Shawdography Souvenirs


Shadows, with their simplicity of requirements and strong power of evocation, are the most ancient form of theatre we can imagine at the roots of this humanity.
Countless are the sophisticated variations at the base of different oriental theatrical forms.
In our western society, shadow was the primal companion for dreams and nightmares in our childhood’s rooms, or served the purposes of spirit evocation; then was rationalized as one of the futile pastimes of the industrial society, as the silhouette cuttings or other optical and scientific diversions.

Before being absorbed by their most logical derivation, the cinema, shadows reached the dignity of theatre with the spread of varieties and vaudevilles, with a remarkable array of specialists, then punctually in the repertory of the most famed magicians of the golden age.

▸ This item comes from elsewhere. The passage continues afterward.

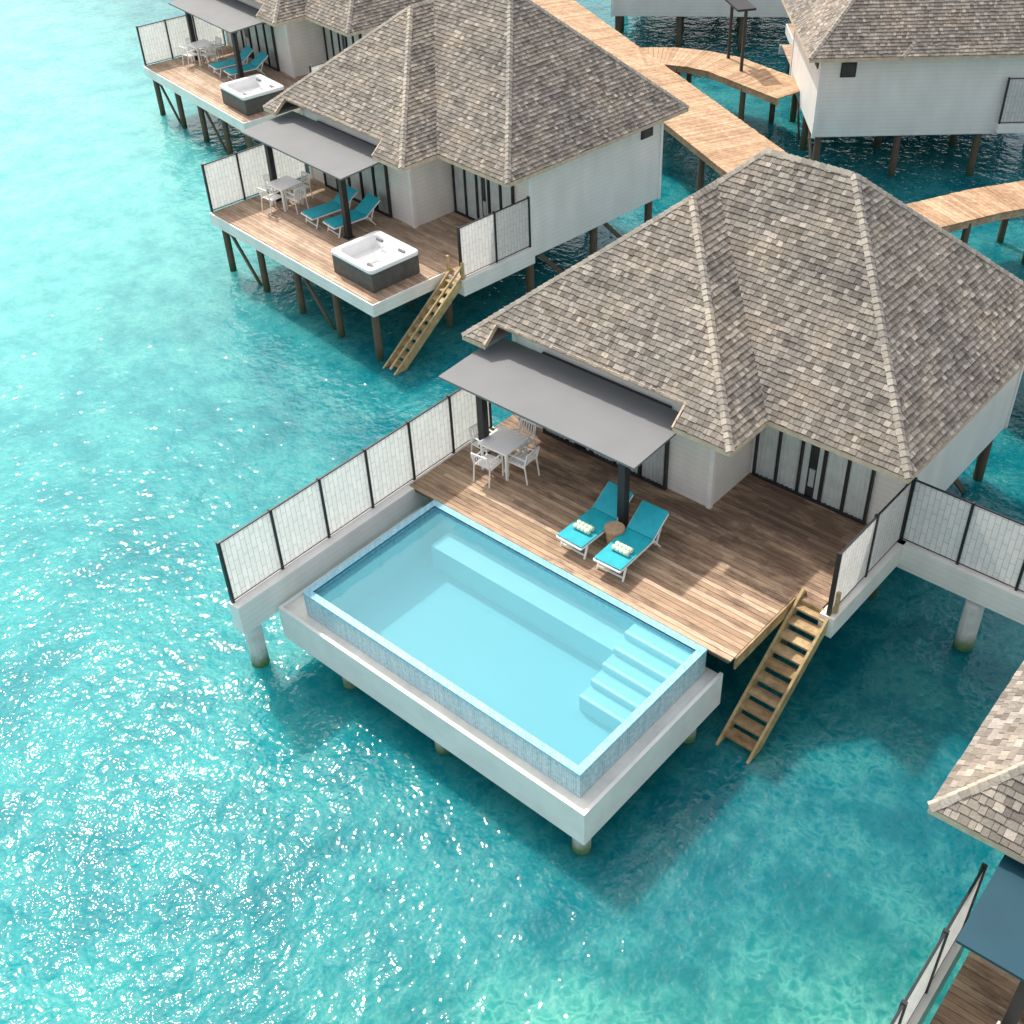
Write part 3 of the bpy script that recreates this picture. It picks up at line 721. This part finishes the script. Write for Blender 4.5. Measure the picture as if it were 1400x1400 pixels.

The poster here is one of the most bizarre stage derivations of shawdograpy, portraying a rare as unknown “foot silhouettist”. The poster comes from the 2nd Fechner auction, and is preserved now in the collection of some anonymous lucky buyer (even if we can speculate some suspect about his identity).

Today, as for many variety specialities, theatrical shawdography is living his extinction.
One of the last exponents, and maybe the most remarkable, is Arturo Brachetti, the greatest living quick-change actor on our planet. He learned the art from the indian master Prasanna Rao (that honoured me with his frienship), then he developed it in various way, and he still presents it in his enormous world touring one-man shows.
The video we offer you below is the version Arturo used in 1989.




1 comment:

Anonymous said...

Check out Raymond Crowe from australia.